#### Goal:
Up to and including the line that contains "m = MB(); p = bp(1.62, .02);", write out each line of the material from its first line, exactly.

◆ ◆ ◆

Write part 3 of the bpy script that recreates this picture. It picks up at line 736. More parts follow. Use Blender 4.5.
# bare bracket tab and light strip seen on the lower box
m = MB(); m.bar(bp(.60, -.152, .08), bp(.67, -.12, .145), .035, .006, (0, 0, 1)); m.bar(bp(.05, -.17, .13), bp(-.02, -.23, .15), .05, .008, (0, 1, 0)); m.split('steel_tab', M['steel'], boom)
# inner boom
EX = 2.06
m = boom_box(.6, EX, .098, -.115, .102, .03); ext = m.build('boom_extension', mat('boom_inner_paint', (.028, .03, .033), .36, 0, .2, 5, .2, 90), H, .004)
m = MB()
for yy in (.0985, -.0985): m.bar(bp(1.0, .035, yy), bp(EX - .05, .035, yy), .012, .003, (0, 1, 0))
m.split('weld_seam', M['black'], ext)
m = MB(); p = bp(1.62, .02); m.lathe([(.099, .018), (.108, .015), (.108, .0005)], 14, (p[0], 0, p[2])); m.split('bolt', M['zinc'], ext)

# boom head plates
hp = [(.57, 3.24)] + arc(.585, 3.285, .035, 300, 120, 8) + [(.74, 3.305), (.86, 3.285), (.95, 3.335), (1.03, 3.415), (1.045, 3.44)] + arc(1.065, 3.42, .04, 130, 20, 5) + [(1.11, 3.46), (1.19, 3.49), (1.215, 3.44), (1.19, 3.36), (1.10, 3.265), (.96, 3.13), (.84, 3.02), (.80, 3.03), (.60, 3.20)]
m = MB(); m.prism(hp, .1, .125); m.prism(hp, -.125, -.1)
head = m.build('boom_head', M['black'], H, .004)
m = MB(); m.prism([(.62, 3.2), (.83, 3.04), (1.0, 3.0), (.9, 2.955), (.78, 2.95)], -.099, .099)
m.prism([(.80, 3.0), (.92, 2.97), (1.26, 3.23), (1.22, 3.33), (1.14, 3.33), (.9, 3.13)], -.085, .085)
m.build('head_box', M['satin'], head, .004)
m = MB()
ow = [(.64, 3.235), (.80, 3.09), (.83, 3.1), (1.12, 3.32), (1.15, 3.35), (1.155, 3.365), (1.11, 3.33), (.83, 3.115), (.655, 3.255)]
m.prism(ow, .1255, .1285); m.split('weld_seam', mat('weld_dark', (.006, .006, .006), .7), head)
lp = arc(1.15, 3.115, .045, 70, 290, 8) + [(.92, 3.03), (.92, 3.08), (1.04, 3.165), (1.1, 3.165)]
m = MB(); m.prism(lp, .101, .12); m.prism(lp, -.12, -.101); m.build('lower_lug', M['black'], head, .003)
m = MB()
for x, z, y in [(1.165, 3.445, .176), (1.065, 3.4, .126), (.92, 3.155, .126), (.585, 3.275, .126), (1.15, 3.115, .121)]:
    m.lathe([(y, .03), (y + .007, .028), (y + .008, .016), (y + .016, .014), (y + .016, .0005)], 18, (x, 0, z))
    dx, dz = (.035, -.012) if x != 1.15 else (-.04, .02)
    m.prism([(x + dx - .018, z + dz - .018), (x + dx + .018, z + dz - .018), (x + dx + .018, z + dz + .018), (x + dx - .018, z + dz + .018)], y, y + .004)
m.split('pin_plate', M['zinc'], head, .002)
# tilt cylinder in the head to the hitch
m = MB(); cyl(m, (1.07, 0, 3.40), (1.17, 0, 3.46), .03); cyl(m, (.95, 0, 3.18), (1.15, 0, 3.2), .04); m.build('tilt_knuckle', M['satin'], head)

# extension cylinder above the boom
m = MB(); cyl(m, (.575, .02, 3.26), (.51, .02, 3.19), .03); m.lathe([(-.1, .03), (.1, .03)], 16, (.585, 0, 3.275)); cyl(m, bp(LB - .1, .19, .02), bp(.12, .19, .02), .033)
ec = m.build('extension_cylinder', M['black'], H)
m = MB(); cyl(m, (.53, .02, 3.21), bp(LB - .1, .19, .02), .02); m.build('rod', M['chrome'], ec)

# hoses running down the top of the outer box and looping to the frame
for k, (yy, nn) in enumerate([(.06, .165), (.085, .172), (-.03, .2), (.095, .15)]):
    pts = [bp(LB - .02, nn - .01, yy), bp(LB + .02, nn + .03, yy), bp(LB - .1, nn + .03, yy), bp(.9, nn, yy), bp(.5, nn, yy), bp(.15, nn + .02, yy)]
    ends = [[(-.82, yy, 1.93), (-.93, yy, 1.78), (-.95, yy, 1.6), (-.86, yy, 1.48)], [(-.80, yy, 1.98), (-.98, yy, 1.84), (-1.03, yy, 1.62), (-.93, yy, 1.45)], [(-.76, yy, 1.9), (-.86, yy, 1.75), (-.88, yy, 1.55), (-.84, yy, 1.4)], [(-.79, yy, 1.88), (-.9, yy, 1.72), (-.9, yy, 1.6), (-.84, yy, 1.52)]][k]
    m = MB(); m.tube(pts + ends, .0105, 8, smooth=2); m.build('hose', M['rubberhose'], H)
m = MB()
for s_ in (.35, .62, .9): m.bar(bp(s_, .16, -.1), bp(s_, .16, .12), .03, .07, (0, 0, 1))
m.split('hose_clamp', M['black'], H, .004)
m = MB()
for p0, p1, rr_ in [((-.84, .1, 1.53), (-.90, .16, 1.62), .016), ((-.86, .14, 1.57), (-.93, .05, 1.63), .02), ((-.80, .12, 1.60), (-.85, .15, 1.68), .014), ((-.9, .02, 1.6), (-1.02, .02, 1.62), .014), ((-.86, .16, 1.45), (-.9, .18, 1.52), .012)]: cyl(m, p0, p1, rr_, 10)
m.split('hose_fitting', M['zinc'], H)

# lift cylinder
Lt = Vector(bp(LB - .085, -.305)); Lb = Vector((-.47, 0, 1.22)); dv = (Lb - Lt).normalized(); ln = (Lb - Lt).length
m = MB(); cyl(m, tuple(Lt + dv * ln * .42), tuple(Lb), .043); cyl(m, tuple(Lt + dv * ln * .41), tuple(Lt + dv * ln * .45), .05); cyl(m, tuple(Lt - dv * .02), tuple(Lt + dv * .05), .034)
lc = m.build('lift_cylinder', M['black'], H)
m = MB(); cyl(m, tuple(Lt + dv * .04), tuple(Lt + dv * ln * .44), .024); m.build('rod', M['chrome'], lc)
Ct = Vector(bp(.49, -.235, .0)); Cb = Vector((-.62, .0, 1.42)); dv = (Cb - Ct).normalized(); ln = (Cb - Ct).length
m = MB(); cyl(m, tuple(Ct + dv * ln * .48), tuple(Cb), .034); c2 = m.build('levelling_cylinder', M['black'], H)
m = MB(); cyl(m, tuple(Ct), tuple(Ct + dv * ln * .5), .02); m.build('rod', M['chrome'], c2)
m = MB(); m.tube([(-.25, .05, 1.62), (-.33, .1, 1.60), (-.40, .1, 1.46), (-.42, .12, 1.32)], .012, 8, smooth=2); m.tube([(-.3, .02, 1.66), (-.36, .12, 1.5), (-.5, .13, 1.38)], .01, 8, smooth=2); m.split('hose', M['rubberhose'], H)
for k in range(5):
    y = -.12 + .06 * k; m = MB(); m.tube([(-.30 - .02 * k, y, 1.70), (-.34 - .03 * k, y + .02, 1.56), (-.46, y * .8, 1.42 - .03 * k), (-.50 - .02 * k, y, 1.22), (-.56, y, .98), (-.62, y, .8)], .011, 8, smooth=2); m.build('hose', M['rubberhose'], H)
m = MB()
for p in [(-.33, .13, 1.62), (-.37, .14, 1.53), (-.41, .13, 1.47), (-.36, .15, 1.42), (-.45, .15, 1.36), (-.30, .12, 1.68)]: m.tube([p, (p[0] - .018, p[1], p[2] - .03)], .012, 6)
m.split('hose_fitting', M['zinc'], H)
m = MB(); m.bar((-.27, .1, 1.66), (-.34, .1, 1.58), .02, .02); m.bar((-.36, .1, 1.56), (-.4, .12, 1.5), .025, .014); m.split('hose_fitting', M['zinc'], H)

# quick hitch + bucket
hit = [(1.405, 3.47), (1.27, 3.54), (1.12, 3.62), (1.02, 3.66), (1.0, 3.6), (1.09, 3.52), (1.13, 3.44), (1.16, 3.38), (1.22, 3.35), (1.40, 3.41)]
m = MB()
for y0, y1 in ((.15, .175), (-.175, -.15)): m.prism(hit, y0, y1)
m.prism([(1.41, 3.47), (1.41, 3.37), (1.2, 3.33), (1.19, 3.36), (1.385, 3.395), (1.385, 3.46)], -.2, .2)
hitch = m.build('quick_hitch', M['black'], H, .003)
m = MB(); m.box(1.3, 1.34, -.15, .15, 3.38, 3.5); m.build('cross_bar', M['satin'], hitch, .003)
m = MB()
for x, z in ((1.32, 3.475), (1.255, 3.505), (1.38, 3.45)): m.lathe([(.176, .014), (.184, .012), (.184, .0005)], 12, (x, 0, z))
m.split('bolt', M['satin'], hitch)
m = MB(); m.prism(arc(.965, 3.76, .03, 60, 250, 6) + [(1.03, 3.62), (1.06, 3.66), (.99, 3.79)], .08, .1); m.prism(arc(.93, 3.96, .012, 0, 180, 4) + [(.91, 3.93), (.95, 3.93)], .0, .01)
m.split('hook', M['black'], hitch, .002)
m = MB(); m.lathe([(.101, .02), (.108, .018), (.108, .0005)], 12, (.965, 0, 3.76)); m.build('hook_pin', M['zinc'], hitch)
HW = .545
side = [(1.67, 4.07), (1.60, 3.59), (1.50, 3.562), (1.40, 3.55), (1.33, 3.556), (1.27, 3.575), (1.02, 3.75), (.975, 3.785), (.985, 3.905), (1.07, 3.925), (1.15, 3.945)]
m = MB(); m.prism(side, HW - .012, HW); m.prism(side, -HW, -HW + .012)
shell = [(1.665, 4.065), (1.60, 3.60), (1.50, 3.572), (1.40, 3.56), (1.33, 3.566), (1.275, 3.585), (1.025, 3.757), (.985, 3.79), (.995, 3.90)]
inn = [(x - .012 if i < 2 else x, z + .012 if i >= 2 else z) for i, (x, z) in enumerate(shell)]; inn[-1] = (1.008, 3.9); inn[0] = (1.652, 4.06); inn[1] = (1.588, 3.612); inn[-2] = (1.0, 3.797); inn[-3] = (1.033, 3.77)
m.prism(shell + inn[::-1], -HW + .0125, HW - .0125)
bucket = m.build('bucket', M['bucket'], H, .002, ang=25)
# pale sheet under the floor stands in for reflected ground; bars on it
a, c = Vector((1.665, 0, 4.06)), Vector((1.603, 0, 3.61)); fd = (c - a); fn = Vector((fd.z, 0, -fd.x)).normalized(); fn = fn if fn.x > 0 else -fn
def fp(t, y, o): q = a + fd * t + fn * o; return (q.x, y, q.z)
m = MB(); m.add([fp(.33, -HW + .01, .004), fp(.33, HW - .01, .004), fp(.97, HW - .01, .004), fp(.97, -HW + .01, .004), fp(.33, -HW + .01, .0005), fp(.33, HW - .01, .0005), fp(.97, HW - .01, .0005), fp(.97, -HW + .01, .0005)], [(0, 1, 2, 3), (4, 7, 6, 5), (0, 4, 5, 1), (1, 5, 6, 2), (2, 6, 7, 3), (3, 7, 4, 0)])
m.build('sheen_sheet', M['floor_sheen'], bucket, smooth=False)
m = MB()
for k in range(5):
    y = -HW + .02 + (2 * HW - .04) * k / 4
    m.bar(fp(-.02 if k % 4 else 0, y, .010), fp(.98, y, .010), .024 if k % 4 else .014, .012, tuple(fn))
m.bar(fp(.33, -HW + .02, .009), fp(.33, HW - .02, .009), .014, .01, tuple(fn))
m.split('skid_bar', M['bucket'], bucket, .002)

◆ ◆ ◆

#### Correct output:
Write part 3 of the bpy script that recreates this picture. It picks up at line 736. More parts follow. Use Blender 4.5.
# bare bracket tab and light strip seen on the lower box
m = MB(); m.bar(bp(.60, -.152, .08), bp(.67, -.12, .145), .035, .006, (0, 0, 1)); m.bar(bp(.05, -.17, .13), bp(-.02, -.23, .15), .05, .008, (0, 1, 0)); m.split('steel_tab', M['steel'], boom)
# inner boom
EX = 2.06
m = boom_box(.6, EX, .098, -.115, .102, .03); ext = m.build('boom_extension', mat('boom_inner_paint', (.028, .03, .033), .36, 0, .2, 5, .2, 90), H, .004)
m = MB()
for yy in (.0985, -.0985): m.bar(bp(1.0, .035, yy), bp(EX - .05, .035, yy), .012, .003, (0, 1, 0))
m.split('weld_seam', M['black'], ext)
m = MB(); p = bp(1.62, .02); m.lathe([(.099, .018), (.108, .015), (.108, .0005)], 14, (p[0], 0, p[2])); m.split('bolt', M['zinc'], ext)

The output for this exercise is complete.